Why Running a School Is Harder Than Running Amazon

What a “Normal” School Day Really Takes

Even Amazon and UPS don’t manage the kind of real-time human complexity a school team handles every single day. 

 

Logistics companies move packages.

 

Schools teach, guide, protect, and care for human beings.

 

I challenge anyone to find something more complex than that.

 

A Moment I’ll Never Forget

Over the past decade, I’ve visited hundreds of schools and spent time with countless school leaders and staff. I’ve seen a lot of impressive work. But there’s one moment that has stayed with me.During a school visit, I stood in the front office of an elementary school as dismissal approached.

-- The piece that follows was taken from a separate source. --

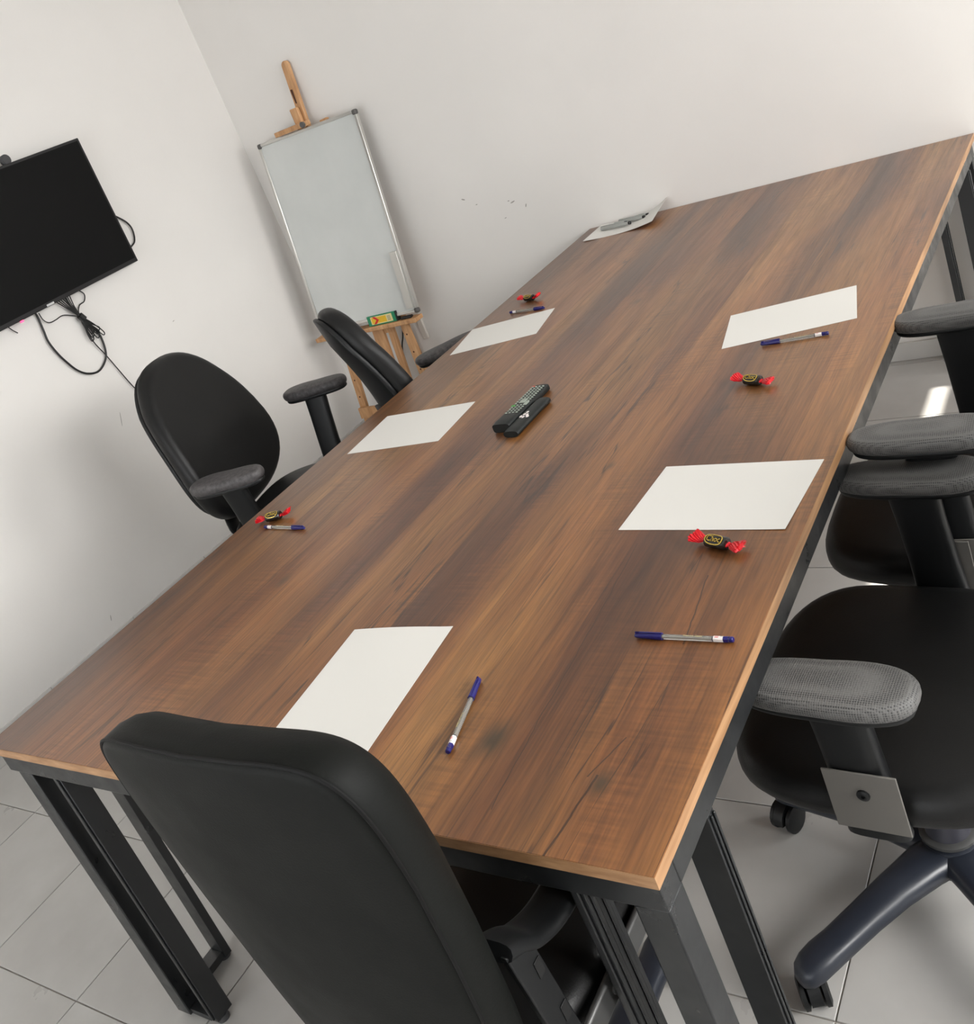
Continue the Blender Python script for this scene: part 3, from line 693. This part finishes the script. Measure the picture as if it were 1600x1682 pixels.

In the span of about 90 seconds, the school secretary calmly:

– answered a parent phone call
– checked in a volunteer
– reassured a nervous student
– redirected a substitute teacher
– handled a last-minute early dismissal
– monitored the front door

 

All of it happened seamlessly. Quietly. Professionally.I remember thinking, “I should probably leave before I add one more thing to her plate.” Almost no one around her seemed to notice what had just happened. But what I witnessed wasn’t unusual. It was a small snapshot of what happens in schools across the country, every single day.

 

The Living System Behind a “Normal” School Day

School teams don’t operate a set of isolated tasks. They manage a living, breathing human ecosystem. At any given moment, they’re coordinating:

– hallway and classroom transitions
– early pick-ups, late buses, and schedule changes
– visitors, volunteers, and substitutes
– constant parent communication
– safety expectations woven into every interaction
– arrival, dismissal, lunch, recess, and emergencies
– hundreds of unpredictable variables—happening all at once

 

And here’s the part most people never see: none of this happens in isolation.

 

One small change ripples everywhere.

 

– A bus delay disrupts classrooms.
– A bathroom in B Hall closes for plumbing and changes traffic patterns.
– Grandma isn’t home yet, so Johnny needs after-school care.
– A family emergency suddenly involves five different staff roles.
– A substitute shortage reshapes the entire day before 8:00 a.m.

 

Why Automation Can’t Replace Judgment

There is no conveyor belt for this work.


No barcode scanner.


No fully automated system that can account for the judgment, compassion, and situational awareness required to move an entire school safely through a day.

 

Technology can help. It can support. It can remove friction.

 

But it cannot replace human decision-making in moments that require empathy, context, and calm under pressure.

 

Air Traffic Control, But With Kids

Sometimes the better comparison for schools isn’t Amazon or UPS at all.

 

It’s air traffic control.

 

School teams guide hundreds—sometimes thousands—of human beings through constant change. They make decisions in real time. They adjust plans on the fly. They keep people safe while still keeping learning moving forward.

 

It’s not effortless.
It’s rarely simple.

And yet, most of the time, it’s invisible.

 

The Most Underrated Professionals in the Country

After more than a decade spent in front offices, carlines, classrooms, bus lines, hallways, and district offices, I’ve become convinced of one thing:

School staff are some of the most skilled, under-recognized operations and safety professionals in the country.

 

Their work is complex.
Deeply human.


High-stakes.

 

And rarely acknowledged at the level it deserves.

 

The next time a school day feels “normal,” it’s worth remembering just how much expertise, coordination, and quiet leadership made that normal possible.

 

Because schools don’t move packages.

 

They move people—and that might be the hardest operational job there is.